Understanding the future of retail in a data-driven world

Retail success in a highly interconnected, data-driven world requires a balance of multiple dimensions, including providing value to customers at the right time and in the right place, while also reducing friction, and increasing engagement. This is according to some of the findings in the Future of retail’ e-book that contains insights from retail and consumer packaged goods experts recently published by global analytics leader SAS.

Online and digital are the fastest growing channels for retailers globally. This means resilience of the supply chain is critical to deliver the outcomes that customers have come to expect of a digital marketplace. As part of this, the customer experience which is driven by instant gratification means retailers are finding it challenging to grow sales while still remaining profitable.

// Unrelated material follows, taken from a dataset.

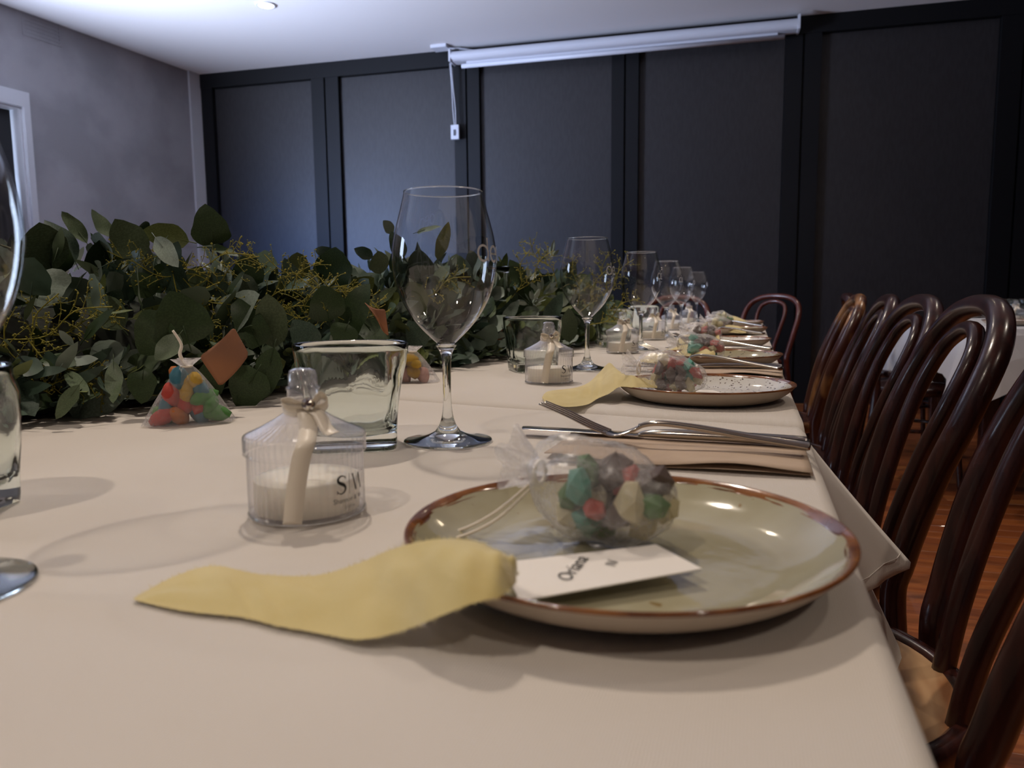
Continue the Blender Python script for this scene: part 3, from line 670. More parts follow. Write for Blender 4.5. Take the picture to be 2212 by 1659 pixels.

“Technology plays a significant role in accelerating the shift to refocus on a connected environment. Increasingly, retailers will come to rely on the value of automation and modelling with artificial intelligence while also leveraging the cloud to better analyse the rapid increase in data points. Fundamentally, this requires retailers to move away from their siloed approach to business. Instead, the focus will be on benefitting from the richness that integrated data across the organisation can provide,” says Antonio Calvo, senior manager, Global Retail and CPG Practice SAS.

Prioritising sustainability

Beyond providing an enhanced customer experience, retailers must also content with consumers who are expecting stores and brands to lower their carbon footprint and improve sustainability. One of the ways retailers can do this is to reduce the use of carbonised energy in manufacturing and logistical processes. For instance, using electric trucks powered by solar energy or buying at local suppliers rather than purchasing from overseas.

Another way to promote sustainability is to improve the efficiency of the manufacturing and supply chain processes. Supply chains, even very efficient ones, generate a significant amount of waste. Focusing on manufacturing and supply chain efficiency enables the retailer to improve both profitability and sustainability.

“Underpinning this is to use analytics that can deal with the complexities of the modern retail environment. Forecasting and process optimisation are two of the benefits of getting a better understanding of the data already available to retailers. In fact, retailers are sitting on a gold mine of data waiting to be examined, understood, and exploited to benefit both the organisation and its customers,” adds Calvo.